«La Thaïlande perd du terrain, c’est une réalité»
L’héritage des années Thaksin, durant lesquelles le népotisme s’est généralisé, est lourd à porter, affirme Nandor von der Luehe.
Le Temps: Dans les rues de Bangkok, les touristes suisses ne sont guère perturbés par les manifestations antigouvernementales. Hormis quelques intersections clés bloquées, le pays continue-t-il de fonctionner normalement?
Nandor von der Luehe: Je ne le pense pas. Je crois au contraire que cette crise politique, si elle s’éternise, risque d’avoir un impact sérieux sur l’économie thaïlandaise, en particulier dans des secteurs où les entreprises et ressortissants helvétiques sont présents, comme l’hôtellerie, le tourisme, les produits de luxe. Les Thaïlandais ne veulent pas voir la réalité en face, car ils sont habitués à attirer des dizaines de millions de visiteurs par an, mais ce pays a commencé à perdre du terrain depuis plusieurs années. C’est une réalité. Sa compétitivité est en baisse dans plusieurs classements. Les réformes indispensables ne viennent pas. Le besoin de nouvelles infrastructures est réel. Les manifestations de Bangkok sont la face émergée de problèmes sérieux.
– Cette crise tourne autour du sort d’un homme: l’ex-premier ministre et milliardaire en exil Thaksin Shinawatra. Or lorsqu’il était au pouvoir, de 2001 à 2006, l’économie thaïlandaise affichait une belle croissance…
– C’est juste. Mais il faut remettre cela dans le contexte de l’époque. La Thaïlande, comme le reste de l’Asie du Sud-Est, sortait alors de la crise financière des années 1997-2000. Un rattrapage économique a donc eu lieu, sur la base de plans dont Thaksin a hérité de ses prédécesseurs. La force de ce dernier, qui a bâti son immense fortune dans les télécommunications, est d’avoir su bien vendre à l’étranger l’image d’une Thaïlande ouverte, dynamique, conquérante. Son génie du marketing a joué à plein. Le pays en a clairement profité.

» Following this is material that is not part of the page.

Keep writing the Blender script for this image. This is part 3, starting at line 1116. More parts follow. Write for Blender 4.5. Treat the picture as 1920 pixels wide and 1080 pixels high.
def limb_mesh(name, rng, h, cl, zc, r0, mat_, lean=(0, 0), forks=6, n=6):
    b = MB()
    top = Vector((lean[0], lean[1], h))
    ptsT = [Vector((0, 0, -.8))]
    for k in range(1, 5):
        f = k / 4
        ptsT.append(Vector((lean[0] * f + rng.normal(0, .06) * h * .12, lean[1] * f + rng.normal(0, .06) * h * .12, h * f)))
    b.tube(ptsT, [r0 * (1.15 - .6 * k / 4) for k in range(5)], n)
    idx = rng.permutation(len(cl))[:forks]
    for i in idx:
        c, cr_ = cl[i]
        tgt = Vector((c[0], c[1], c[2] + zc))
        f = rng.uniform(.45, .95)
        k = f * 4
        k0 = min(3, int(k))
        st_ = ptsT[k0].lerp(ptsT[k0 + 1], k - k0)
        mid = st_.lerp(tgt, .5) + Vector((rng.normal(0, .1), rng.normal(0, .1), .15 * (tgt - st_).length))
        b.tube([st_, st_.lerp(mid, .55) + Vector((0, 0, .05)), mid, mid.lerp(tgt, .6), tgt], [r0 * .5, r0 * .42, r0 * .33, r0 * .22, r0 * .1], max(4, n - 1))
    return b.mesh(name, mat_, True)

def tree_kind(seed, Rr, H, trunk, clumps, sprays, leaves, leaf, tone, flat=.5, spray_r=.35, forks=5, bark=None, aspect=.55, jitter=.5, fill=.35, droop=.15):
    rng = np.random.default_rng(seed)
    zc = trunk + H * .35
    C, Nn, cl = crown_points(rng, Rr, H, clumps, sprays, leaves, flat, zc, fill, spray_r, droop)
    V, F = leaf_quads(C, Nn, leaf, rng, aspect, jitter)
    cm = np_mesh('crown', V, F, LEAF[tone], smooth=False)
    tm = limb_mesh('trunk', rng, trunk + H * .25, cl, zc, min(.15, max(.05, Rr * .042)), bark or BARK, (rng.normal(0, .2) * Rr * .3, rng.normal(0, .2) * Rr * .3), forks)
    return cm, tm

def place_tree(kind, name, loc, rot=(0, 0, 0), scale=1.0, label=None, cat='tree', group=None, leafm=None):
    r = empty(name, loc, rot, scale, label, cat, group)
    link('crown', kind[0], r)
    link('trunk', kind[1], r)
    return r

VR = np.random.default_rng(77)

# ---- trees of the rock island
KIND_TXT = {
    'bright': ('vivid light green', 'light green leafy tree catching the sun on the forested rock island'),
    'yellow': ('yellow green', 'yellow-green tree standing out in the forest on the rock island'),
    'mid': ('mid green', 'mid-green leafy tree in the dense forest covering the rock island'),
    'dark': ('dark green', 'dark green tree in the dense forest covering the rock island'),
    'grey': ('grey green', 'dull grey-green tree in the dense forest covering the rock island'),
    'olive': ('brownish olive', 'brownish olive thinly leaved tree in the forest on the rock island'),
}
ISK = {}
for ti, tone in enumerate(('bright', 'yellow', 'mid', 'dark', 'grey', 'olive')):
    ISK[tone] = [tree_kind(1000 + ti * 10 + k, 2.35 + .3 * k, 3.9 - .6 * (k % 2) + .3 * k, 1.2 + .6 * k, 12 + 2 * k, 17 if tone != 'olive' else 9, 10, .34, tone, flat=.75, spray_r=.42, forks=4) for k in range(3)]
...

Sur le plan politique par contre, Thaksin a utilisé les mêmes méthodes que celles qui lui avaient valu sa fortune: il s’est employé à consolider son monopole sur les électeurs à coups de subventions, de politiques populistes et d’alliances sonnantes et trébuchantes avec d’autres partis. Il faut bien avoir cela en tête pour comprendre la crise d’aujourd’hui. Entré en politique au moment où la dérégulation commençait dans le secteur des télécoms, Thaksin Shinawatra [dont la sœur cadette, Yingluck, est aujourd’hui première ministre, ndlr] a mélangé ses intérêts propres et ceux du pays. Sa politique a été, dès le début, celle de l’argent roi. A tous les niveaux. C’est contre ces pratiques qu’une partie de la population se mobilise depuis des mois.
– Des changements sont donc nécessaires. Mais lesquels?
– Sur le plan économique, la Thaïlande doit s’ouvrir et s’intégrer davantage dans l’économie mondialisée. Beaucoup d’opérateurs économiques, ici, s’imaginent qu’ils vont pouvoir continuer comme avant. Sauf que la situation régionale change à grande vitesse. Désormais, un investisseur suisse désireux de s’attaquer au marché de l’Asie du Sud-Est peut, par exemple, s’établir en Malaisie. Ce pays, dont on parle peu, a récemment modifié sa législation pour permettre aux retraités occidentaux de s’installer, d’acheter de la terre – ce qui reste impossible en Thaïlande – et aussi de travailler à temps partiel. Autre réalité incontournable: la future communauté économique de l’Asean, censée voir le jour en 2015. L’ouverture des frontières qui en découlera exige une intense préparation juridique. Or en ce moment, les Thaïlandais perdent beaucoup de temps.